Potentially Unpleasant Lasagna

Today I made a lasagna.  I like making lasagna because there’s a big margin of error. You can screw up multiple things and still come out with a decent-tasting meal. People who know me know that I am not a good cook. I’m okay at making bread and some desserts, but if my husband (the family chef) goes out of town for a few days, I will be content eating Caesar salad, tuna salad, and scrambled eggs. That’s pretty much my preferred cuisine.

I was raised in the 70′s, when certain segments of the American population were beginning to have new ideas about how to raise girls. Both my parents are passable cooks, but neither of them taught me how to make anything more complicated than tuna salad on toast. My theory about why my parents never taught me to cook is that they wanted to reject certain notions about what girls needed to learn. Self-professed feminists,  they rejected teaching me skills associated with femininity and instead focused on intellectual development, swimming lessons, and apple-picking (I have vivid memories of climbing tall trees to get the best apples at Wright’s Orchard).  Though my mother knew how to knit and my father made all of my sister’s and my Halloween costumes on his sewing machine, neither of them taught me how to knit or sew or crochet or cook or bake or, I don’t know, make jam.

There’s a family story about how one time I tried to cook a vegetarian meal from Mollie Katzen’s Enchanted Broccoli Forest cookbook and used vanilla yogurt instead of plain. The meal was inedible. Further, I was mortified that my parents and sister laughed at me, rather than offering encouragement for next time. So for me, there was no next time.  I can hardly remember cooking a thing all through graduate school except for the occasional group-effort Thanksgiving meal. I could manage some mashed potatoes and a pumpkin pie.

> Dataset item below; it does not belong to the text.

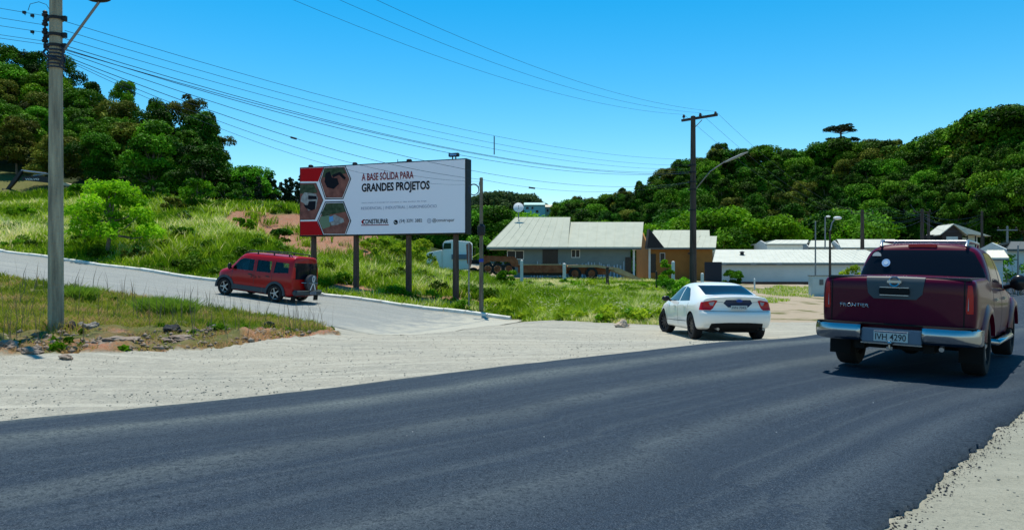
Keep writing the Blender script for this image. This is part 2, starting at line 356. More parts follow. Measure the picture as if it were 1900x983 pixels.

Now I feel kind of cruddy that I’m a bad cook. My husband has a broad repertoire that includes everything from beef stew to pumpkin shrimp bisque to pork loin to tofu curry.  Many of our friends are excellent home chefs, and get-togethers at our friend Sandy’s house on the beach often include command performances by a different friend each night. Recently, our buddy Harold made salmon in a salt dome. Freaking salt dome?, the scrambled-eggs-for-dinner-again cook in me asked, as I watched my friend sculpt a giant dome of, well, salt.

So today, in an attempt to sharpen my dull skills, I decided to try making a lasagna with only a glancing look at a very vague recipe I found online.  Okay, so I had to watch a Youtube video about how to slice up a portobello mushroom. But other than that, I tried to figure things out on my own. Do you know how stupid you feel at my age watching a video of how to cut up a large mushroom? As I was preparing the meal, though, I cheered up a little. If my husband were to run off to Shangri-La tomorrow without me, I said to myself, at least I could make a variety of pasta dishes.

A close friend is coming over for dinner with Joel and me tonight. Let’s hope my improvised lasagna is in a forgiving mood.